Yeah, it’s sad. The thing is, that’s what’s wrong with people nowadays. They get to a certain point and then they don’t know anything else—they don’t know how to adapt to the world. What’s good about Jay-Z and Dr. Dre is that they adapted so quickly, and now look at the big business they do. They don’t need the praise anymore; they don’t need no one anymore. They go into the corner of the world and build a house, have their kids, and money just comes in. Most people still want to be in front of the camera, but that’s a young man’s game. Obviously, when you’re this age, it’s still dumb—it’s still ridiculous. Instagram and shit like that is so ridiculous! To be compared and put next to certain people is such a disrespect but it’s just how the internet is.
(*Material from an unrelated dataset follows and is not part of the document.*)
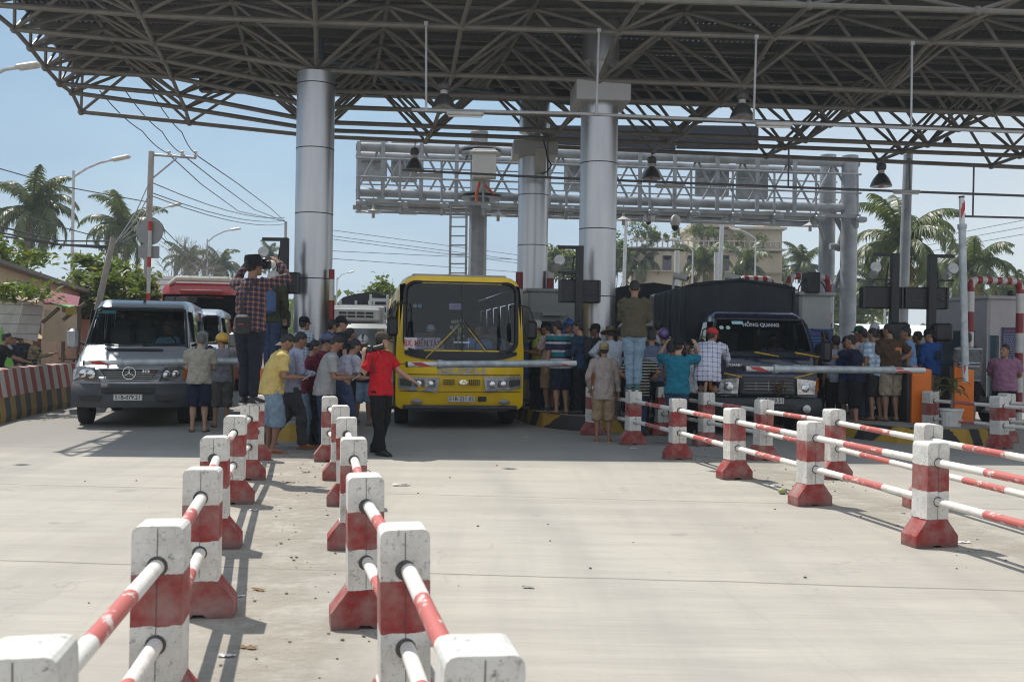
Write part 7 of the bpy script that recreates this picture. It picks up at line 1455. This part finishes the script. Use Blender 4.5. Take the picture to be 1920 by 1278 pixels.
person('man in navy shirt with a white emblem and black cap behind the left crowd', dp(634, 16.4), 1.66, -55, CL('navy2', (.012, .018, .035)), blk, 0, ('down', 'down'), 'stand', 0, (-25, 0), hat=('cap', (.012, .012, .014)), z=KH, logo=((-.13, -.02, 1.28), (.01, .05, .06), (.6, .6, .6)))
person('dark haired man in a wine red shirt right of the left column', dp(619, 17.4), 1.63, -60, CL('wine', (.10, .015, .02)), blk, 0, far=True, z=KH)
person('man with black hair seen over the shoulder of the navy cap man', dp(652, 16.9), 1.58, -50, CL('dkgrey', (.03, .03, .035)), blk, 1, far=True, z=KH - .1)
person('woman in a crimson top with a ponytail in the middle of the left crowd', dp(578, 15.0), 1.55, -70, CL('crimson', (.16, .02, .04)), denimL, 0, ('phone', 'phone'), 'stand', 5, (0, -20), hair='bun', sleeve='long', shoe=SANDO)
person('smiling man in white helmet, navy shirt and denim shorts facing the camera', gp(682, 797), 1.63, 172, CL('navy3', (.012, .02, .05)), CL('denim_sh', (.17, .25, .35)), 1, ('down', 'phone'), 'relax', 8, (10, -8), sleeve='rolled', bottom='shorts', shoe=SANDK, hat=('helmet', M('helmet_white', (.6, .6, .6), .3, coat=.5), (.05, .05, .06)), g=1.08, collar=True)
person('cameraman in red polo, brown cap and black trousers walking by the yellow bus', gp(712, 852), 1.67, -118, CL('red_polo', (.50, .012, .022)), CL('black_tr', (.009, .009, .011)), 2, ('swing', 'camup'), 'step', -2, (48, 0), shoe=('shoe', (.012, .012, .012)), hat=('cap', (.08, .062, .05)), prop=[('camside', 'black video camera shouldered by the man in the red polo')], collar=True, g=1.04)
# right of the bus
person('traffic officer in white helmet and yellow green vest beside the bus', dp(1012, 19.6), 1.70, 80, CL('hi_vis', (.36, .50, .08)), navy, 0, ('phone', 'phone'), 'stand', 4, (15, -15), sleeve='short', hat=('helmet', MATS['helmet_white'], (.3, .02, .02)), z=KH, g=1.05)
person('man in pale pink polo, khaki shorts and black cap on the kerb', dp(1030, 18.9), 1.68, 55, CL('pale_pink', (.42, .34, .36)), khaki, 1, ('phone', 'down'), 'stand', 5, (10, -10), bottom='shorts', shoe=('shoe', (.02, .02, .022), 1), hat=('cap', (.010, .010, .012)), z=KH, g=1.15, collar=True)
st1 = STR('stripe_teal', (0, 0, 1), .30, [(0, (.010, .015, .05)), (.28, (.42, .42, .45)), (.40, (.010, .015, .05)), (.52, (.0, .13, .15)), (.78, (.42, .42, .45)), (.9, (.010, .015, .05))], rough=.85)
person('man in a teal, navy and white striped polo with navy shorts', dp(1052, 18.4), 1.70, 30, st1, navy, 0, ('down', 'phone'), 'stand', 10, (25, -12), bottom='shorts', shoe=SANDK, z=KH, g=1.18)
person('officer in a blue and white helmet behind the striped polo man', dp(1066, 19.6), 1.74, 150, CL('shirt_white', (.42, .43, .45)), navy, 0, ('down', 'down'), 'stand', 0, (10, 0), hat=('helmet', M('helmet_blue', (.02, .13, .42), .3, coat=.5), (.6, .6, .6)), z=KH)
person('young man in a dark denim jacket with a black backpack holding a phone', dp(1090, 18.3), 1.69, 60, CL('denim_jacket', (.02, .045, .085)), blk, 0, ('phone', 'phone'), 'stand', 4, (12, -12), sleeve='long', bottom='slim', shoe=SHB, bag='backpack', z=KH, prop=[('phone', -1, 'pale phone held by the man in the denim jacket', 1)])
person('man in a black cap peering out in front of the big right column', dp(1118, 19.3), 1.66, 95, CL('dkshirt', (.02, .02, .025)), blk, 3, far=False, hat=('cap', (.012, .012, .012)), z=KH)
person('man in light blue shirt with hands on hips and a brown hat', dp(1146, 17.8), 1.66, 5, CL('light_blue', (.34, .39, .45)), CL('tan_tr', (.10, .09, .08)), 1, ('akimbo', 'akimbo'), 'stand', 14, (5, -10), sleeve='long', z=KH - .05, g=1.1, hat=('sunhat', (.10, .075, .05)))
person('boy in dusty beige shirt, khaki shorts and backward tan cap by the fence', gp(1130, 828), 1.58, -4, CL('dusty_beige', (.34, .29, .27)), CL('khaki2', (.30, .215, .13)), 1, ('pocket', 'hang'), 'stand', 3, (-5, 0), sleeve='long', bottom='long_shorts', shoe=('sandal', (.45, .28, .16)), hat=('capback', (.34, .25, .14)), hem=.10, g=.98)
pp = R1[-2]
person('man in olive long sleeved shirt and pale jeans standing on a fence post', (pp[0], pp[1]), 1.73, -6, CL('olive', (.085, .075, .048)), CL('pale_jeans', (.20, .30, .40)), 1, ('phone', 'phone'), 'together', 6, (5, -22), sleeve='long', bottom='slim', shoe=('shoe', (.03, .12, .13), 1), z=.84, g=1.05)
st2 = STR('stripe_bw', (0, 0, 1), .055, [(0, (.012, .014, .012)), (.72, (.45, .43, .36))], rough=.85)
person('man in black shirt with thin white stripes bending behind the olive shirt man', dp(1195, 17.2), 1.58, -20, st2, denim, 1, ('akimbo', 'akimbo'), 'stand', 32, (0, -30), z=0, hem=.1, g=1.2, shoe=SHB)
st3 = STR('stripe_blue_tee', (0, 0, 1), .9, [(0, (.075, .105, .17)), (.30, (.35, .4, .48)), (.315, (.075, .105, .17)), (.335, (.35, .4, .48)), (.35, (.075, .105, .17)), (.37, (.35, .4, .48)), (.385, (.075, .105, .17))], rough=.85)
person('man in slate blue tee with white chest lines and a shoulder strap', dp(1222, 17.5), 1.70, 3, st3, CL('dkjeans2', (.012, .018, .035)), 1, ('phone', 'down'), 'stand', 6, (-5, -20), z=.1, bag='sling', bottom='slim', shoe=SHB, g=1.1)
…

As soon as I’ve proved that I’m not part of these stupid people, and then move away, that’s when I’m OG. That’s when I’m successful: when I’m not on this Instagram, living on a boat, sailing the world, travelling and doing whatever I want.

Honestly, I would give anything for thatthat sounds perfect [laughs]. But I bet it’s hard for people to quit that. 

They just constantly want the the praise. It’s not about that though, man. Life is not about that, especially knowing that it’s not about that. Have you heard of an artist called Spooky Black?

Yeah.

I think he’s the best artist in the world, but he doesn’t have things. He has Instagram, but he don’t care. He doesn’t even have an email address. When I got his number, I had to get his email address, and he lives in the woods! Have you heard of Bon Iver? 

Yeah.

He lives in the fucking woods, but he don’t give a fuck! These men are the biggest legends.

I’m so envious of that.

You see what fame does to other people, the greats, the legends that just didn’t break? They were always in front of the camera, but you have to separate yourself from that, like bye! Look at Jay-Z: he’s gone. That’s it! Fuck that shit.